- STATED GOAL -
From the very first line of the data to the line containing "PI = math.pi", retype everything exactly, leaving the pictures behind.

- MATERIAL PROVIDED -
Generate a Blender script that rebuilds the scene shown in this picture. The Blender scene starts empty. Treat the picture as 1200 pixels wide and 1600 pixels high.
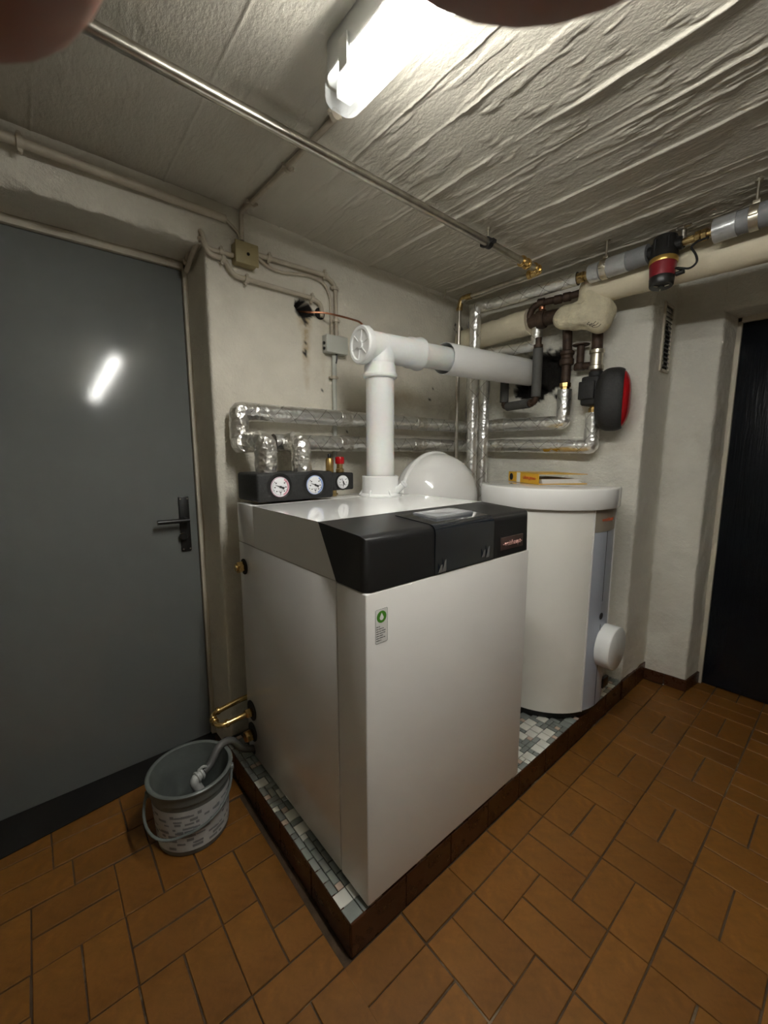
import bpy, bmesh, math, random
import numpy as np
from mathutils import Vector, Matrix
random.seed(4); RNG = np.random.default_rng(4)
S = bpy.context.scene
COL = S.collection
PI = math.pi

# ---------------------------------------------------------------- camera
F, YAW, PITCH, ROLL = 645.75, 0.70433, -0.1418, -0.00066
CAM = np.array([0.0, 0.0, 1.33])
cy, sy, cp, sp = math.cos(YAW), math.sin(YAW), math.cos(PITCH), math.sin(PITCH)
_fw = np.array([sy*cp, cy*cp, sp]); _rt = np.array([cy, -sy, 0]); _up = np.cross(_rt, _fw)
_c, _s = math.cos(ROLL), math.sin(ROLL)
RM = np.array([_c*_rt+_s*_up, -_s*_rt+_c*_up, _fw])
cd = bpy.data.cameras.new('camera'); cam = bpy.data.objects.new('camera', cd); COL.objects.link(cam)
m3 = Matrix([list(RM[0]), list(RM[1]), list(-RM[2])]).transposed()
cam.matrix_world = Matrix.Translation(Vector(CAM)) @ m3.to_4x4()
cd.sensor_fit = 'VERTICAL'; cd.sensor_height = 36.0; cd.sensor_width = 27.0
cd.lens = F/1600*36; cd.clip_start = 0.002; cd.clip_end = 50
cd.dof.use_dof = True; cd.dof.focus_distance = 2.0; cd.dof.aperture_fstop = 55
S.camera = cam
# ---------------------------------------------------------------- world, exposure
w = bpy.data.worlds.new('world'); S.world = w; w.use_nodes = True
w.node_tree.nodes['Background'].inputs[0].default_value = (0.02, 0.02, 0.022, 1)
w.node_tree.nodes['Background'].inputs[1].default_value = 0.3
S.view_settings.view_transform = 'Standard'; S.view_settings.look = 'None'
S.view_settings.gamma = 1; S.view_settings.use_curve_mapping = False
S.view_settings.exposure = 1.9
LAMP_STRENGTH = 26.0

# ---------------------------------------------------------------- survey helpers: sight line of a photo point cut with a real plane
def ray(x, y): return np.array([(x-600)/F, -(y-800)/F, 1.0]) @ RM
def on(x, y, ax, v):
    d = ray(x, y); t = (v-CAM[ax])/d[ax]; return Vector(CAM+t*d)
def onX(x, y, v): return on(x, y, 0, v)
def onY(x, y, v): return on(x, y, 1, v)
def onZ(x, y, v): return on(x, y, 2, v)
def onL(x, y, p, q, off):           # vertical plane through plan points p, q, moved off to the left of p->q
    p = np.array(p); q = np.array(q); u = (q-p)/np.hypot(*(q-p)); n = np.array([-u[1], u[0]])
    d = ray(x, y); t = ((p+off*n-CAM[:2])@n)/(d[:2]@n); return Vector(CAM+t*d)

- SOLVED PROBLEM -
Generate a Blender script that rebuilds the scene shown in this picture. The Blender scene starts empty. Treat the picture as 1200 pixels wide and 1600 pixels high.
import bpy, bmesh, math, random
import numpy as np
from mathutils import Vector, Matrix
random.seed(4); RNG = np.random.default_rng(4)
S = bpy.context.scene
COL = S.collection
PI = math.pi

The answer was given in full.